What is the RMD Calculator doing with my numbers?

In plain language: The calculator takes the prior December 31 account balance and divides it by the IRS Uniform Lifetime Table factor for the age entered. For a 2026 owner-style estimate, use the December 31, 2025 balance, choose the age you turn in 2026, then divide by that table factor.

How should I read the RMD Calculator answer?

Estimated RMD is the minimum withdrawal estimate from the entered balance. Uniform table factor is the IRS denominator. Balance after RMD is only subtraction, not a year-end prediction after market changes or taxes.

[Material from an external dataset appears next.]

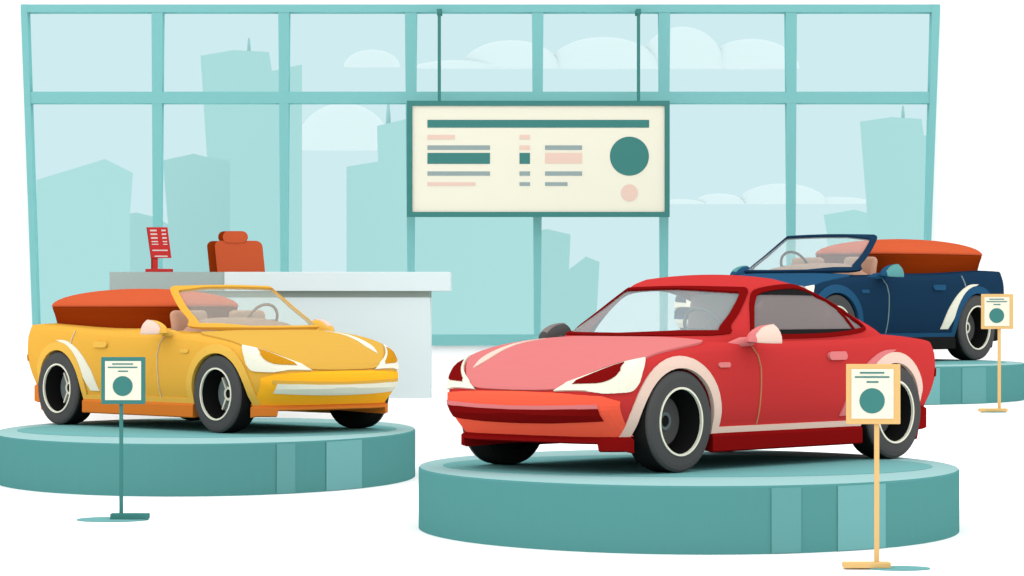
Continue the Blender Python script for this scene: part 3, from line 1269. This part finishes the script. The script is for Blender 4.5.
MB().box(dx(201), dx(430), 0, .66, 0, dz(297.5)).build('front_panel', DESK, desk)
MB().box(dx(201), dx(430) - .002, .03, .62, dz(298), dz(290.5)).build('painted_shade', DESK_SHADE, desk)  # shade under the countertop, put in as a grey strip
MB().box(dx(225), dx(450), -.06, .72, dz(291), dz(272), bev=.004).build('countertop', DESK, desk)
wing = MB()
wing.box(dx(110), dx(225) + .02, -.04, .70, dz(291), dz(272))
wing.box(dx(114), dx(201) - .001, .0, .66, 0, dz(290.5))
wing.build('side_wing', DESK_GREY, desk)

# menu holder on the desk
KD = DD + .25
k0 = at(159, 272, KD)
k0.z = STAGE_Z + dz(272)
kz = k0.z - at(159, 272, KD).z
kio = thing('menu_stand', 'small red tilted menu holder with white lines standing on the grey desk wing', 'menu holder', k0)


def kp(px, py):
    p = at(px, py, KD) - k0
    return p.x, p.z + kz


def tilt(xz, y):
    return (xz[0], y, xz[1])


p = [kp(147.5, 227), kp(167.5, 227), kp(171.5, 257.8), kp(151.5, 257.8)]
kf = MB().prism([tilt(a, -.03) for a in p], (0, .03, 0)).build('face_plate', RED, kio)
pb = [kp(146.7, 227.2), kp(148, 227), kp(152, 257.8), kp(151, 257.6)]
MB().prism([tilt(a, -.028) for a in pb], (0, .05, 0)).build('side_edge', BROWN, kf)
CW = mat('print_white', (250, 232, 226), .92)
for i, (y, h) in enumerate(((229.5, 1.6), (233.2, 1.6), (237, 1.6), (240.8, 1.2), (243.6, 1.0))):
    sx = (y - 227) * .13
    for (a, b) in ((150.0, 156.6), (161.2, 165.6)):
        qd = [kp(a + sx, y), kp(b + sx, y), kp(b + sx + .2, y + h), kp(a + sx + .2, y + h)]
        MB().prism([tilt(t, -.033) for t in qd], (0, .004, 0)).build('printed_line', CW, kf)
for (a, b, y) in ((152.8, 168, 249.5), (155, 168, 255.4)):
    MB().prism([tilt(t, -.033) for t in (kp(a, y), kp(b, y), kp(b, y + 1.3), kp(a, y + 1.3))], (0, .004, 0)).build('printed_line', CW, kf)
a, b = kp(152.8, 269), kp(157.8, 257)
MB().box(a[0], b[0], -.02, .015, a[1], b[1] + .03).build('stem', RED, kio)
a, b = kp(151.2, 269), kp(152.9, 257)
MB().box(a[0], b[0], -.018, .015, a[1], b[1] + .01).build('stem_edge', BROWN, kio)
a, b = kp(146.2, 272), kp(172.3, 268.6)
MB().box(a[0], b[0], -.08, .08, 0, b[1] - 0, bev=.006).build('base', RED, kio)

# office chair behind the desk
CD = DD + 1.35
c0 = at(236, 272, CD)
ch = thing('office_chair', 'orange high-backed office chair behind the reception desk', 'chair', (c0.x, CD, STAGE_Z))


def cp(px, py, D=CD):
    p = at(px, py, D)
    return Vector((p.x - c0.x, p.z - STAGE_Z))


def rounded(x0, y0, x1, y1, r, shear=0.0):
    """rounded outline in picture measures, leaning by shear"""
    o = []
    for (cx, cy, a) in ((x1 - r, y0 + r, 0), (x0 + r, y0 + r, 90), (x0 + r, y1 - r, 180), (x1 - r, y1 - r, 270)):
        for k in range(7):
            t = math.radians(a + 90 * k / 6)
            x, y = cx + r * math.cos(t), cy - r * math.sin(t)
            o.append((x + (y - y0) * shear, y))
    return o


def slab(name, outline, y0, y1, m, parent, sx=0.0):
    pts = [cp(*p) for p in outline]
    a = [(p.x, y0, p.y) for p in pts]
    return MB().prism(a, (sx, y1 - y0, 0)).build(name, m, parent)


bk = slab('backrest', rounded(214.8, 240.8, 262, 300, 6, .10), -.06, -.0, COVER, ch)
slab('backrest_side', rounded(206.5, 241, 254, 300, 6, .10), .0, .10, BROWN, ch)
hr = slab('headrest', rounded(223.4, 231.2, 248, 242.8, 5.6), -.07, -.01, COVER, ch)
slab('headrest_side', rounded(218.2, 231.2, 243, 242.8, 5.6), -.01, .08, BROWN, ch)
MB().box(-.26, .30, .05, .55, .42, .54, bev=.05).build('seat', COVER, ch)
cb = MB().tube([(0, .3, .10), (0, .3, .43)], .03, 12)
cb.build('gas_column', GREY, ch)
for k in range(5):
    t = 2 * math.pi * k / 5
    leg = MB().tube([(0, .3, .10), (.28 * math.cos(t), .3 + .28 * math.sin(t), .06)], [.03, .018], 8).build('base_leg', GREY, ch)
    MB().disc(.03, -.012, .012, 20, Matrix.Translation((.28 * math.cos(t), .3 + .28 * math.sin(t), .03))).build('caster', TYRE, leg)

What does this estimate leave out?

This is a simple owner-style Uniform Lifetime Table estimate. It does not cover inherited IRAs, a spouse more than 10 years younger who is the sole beneficiary, Roth IRA owner rules, multiple account aggregation, first-year deadlines, penalties, tax withholding, or tax advice. Check IRS Publication 590-B, IRS RMD FAQs, your custodian statement, tax withholding, aggregation rules, and first-year timing before treating the estimate as your real required withdrawal.

What should I double-check before copying the result?

Check the balance date, the age used for the distribution year, whether the account is inherited, and whether your spouse is the sole beneficiary and more than 10 years younger.

Does this use the 2026 IRS RMD table?

It uses the IRS Uniform Lifetime Table factors shown in Publication 590-B for owner-style lifetime distributions. For example, age 75 uses factor 24.6, age 80 uses 20.2, and age 90 uses 12.2.

Can I use this for an inherited IRA RMD?

No. Inherited IRA rules can use different tables, 10-year rules, spouse rules, and beneficiary dates. Use this page only for the simple owner-style Uniform Lifetime Table estimate.

Why does the calculator allow age 72?

The IRS table still has an age 72 row, but the current general RMD starting age is usually 73. Use age 72 only if your account paperwork or tax professional says that row applies to your situation.

Does the site save my finance inputs?

No. The calculator runs in your browser tab. Recent answers stay only on the page while you use it, and they are not sent to a server.